駅で展開されているビジネス用の個室は、鉄道事業者によって名称が異なります。
- JR東日本:STATION BOOTH
- JR東海:EXPRESS WORK-Booth
- JR西日本:+PLACE(プラスプレイス)
サービス内容が多岐にわたるので詳細は省略しますが、時間を有効活用するための設備が駅にもありますので、よかったら参考にして下さい。
S Work車両まとめ
以上が「S Work車両」に関するお話でした。内容を以下にまとめます。
サービスの概要
打ち合わせやwebミーティングなど、ビジネスを気兼ねなくできるよう配慮された車両。N700S系新幹線の7号車に連結。
- 「S Wi-Fi for Biz」が使える。
- 客室内で通話が可能。
- 「Pシート」が設置されている。
- ビジネスブースが利用できる。
S Wi-Fi for Biz
無料Wi-Fiサービスで通信容量が一般車両の2倍。接続時間無制限でセキュリティも強化されている。7号車S Work車両のほか、隣の8号車グリーン車でも使用できる。
客室内での通話が可能
通常、携帯電話で通話する際はデッキに出る必要があるが、S Work車両では客室内にいながら通話することが可能。
Pシート
隣の座席とパーテーションで仕切られたシート。パソコン作業がしやすいように背面テーブルも改良されている。予約の際は1,200円の追加料金が必要。リクライニング角度が一般の座席と比較して浅くなっている。
ビジネスブース
7号車に設置されているビジネス用の個室で、S Work車両を予約した人専用の有料サービス。座席の網棚に入っているリーフレットか、ビジネスブース内のタッチパネルから予約操作を行う。「S Wi-Fi for Biz」が利用できるほか、コンセントとUSBポートが使用できる。利用は10分単位で最大60分まで。
- 0〜30分:200円/10分
- 30〜60分:300円/10分
設定されている列車
S Work車両は16両編成のN700系とN700S系の7号車に連結されている。ただし「S Wi-Fi for Biz」はN700S系のみ、ビジネスブースはN700S系の一部の編成のみ。サービスの有無はJR東海のホームページで確認ができる。

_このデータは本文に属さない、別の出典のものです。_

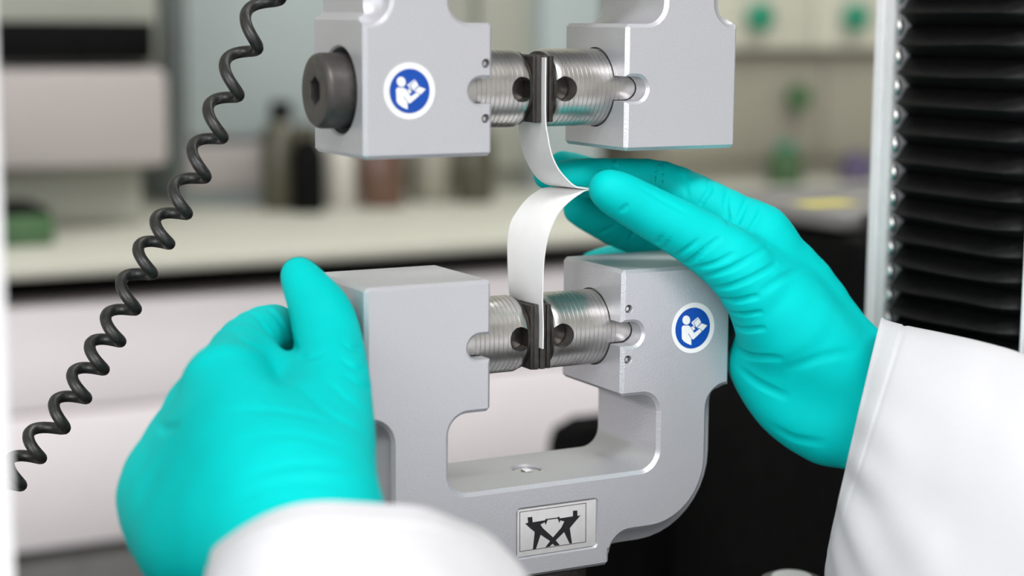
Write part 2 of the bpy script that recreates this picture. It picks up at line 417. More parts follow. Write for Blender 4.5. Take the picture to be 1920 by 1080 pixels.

N700S系以外は最前部・最後部の座席を除き、窓側以外はコンセントが設置されていないので注意が必要。
購入方法
ネット予約サイト「エクスプレス予約」や、みどりの券売機(指定席券売機)で購入可能。画面の表示に従って操作を進めていき、「S Work車両」を選択する。
【参考】駅のビジネスブース
S Work車両同様のサービスが駅にも展開されている。
- JR東日本:STATION BOOTH
- JR東海:EXPRESS WORK-Booth
- JR西日本:+PLACE(プラスプレイス)
最近は個室型のワーキングスペースが各地で展開されており、駅などでもしばしば見かけるようになりました。ちょっとした細切れ時間を活用したいというニーズの表れでしょうね。新幹線は在来線よりも乗車時間が長いことが多いので、なおさらだと思います。
一時期は売店や飲み物の自動販売機も撤去され、ただただ移動するためだけの列車になっていましたが、ここ最近は上級クラスの個室の新設計画が発表されたりと、再び付加価値を付けた列車が増えつつある印象です。S Work車両のサービス展開もその一つですね。
今回の記事が、新幹線での移動時間を有効活用するための豆知識として、皆さまのお役に立てたら幸いです。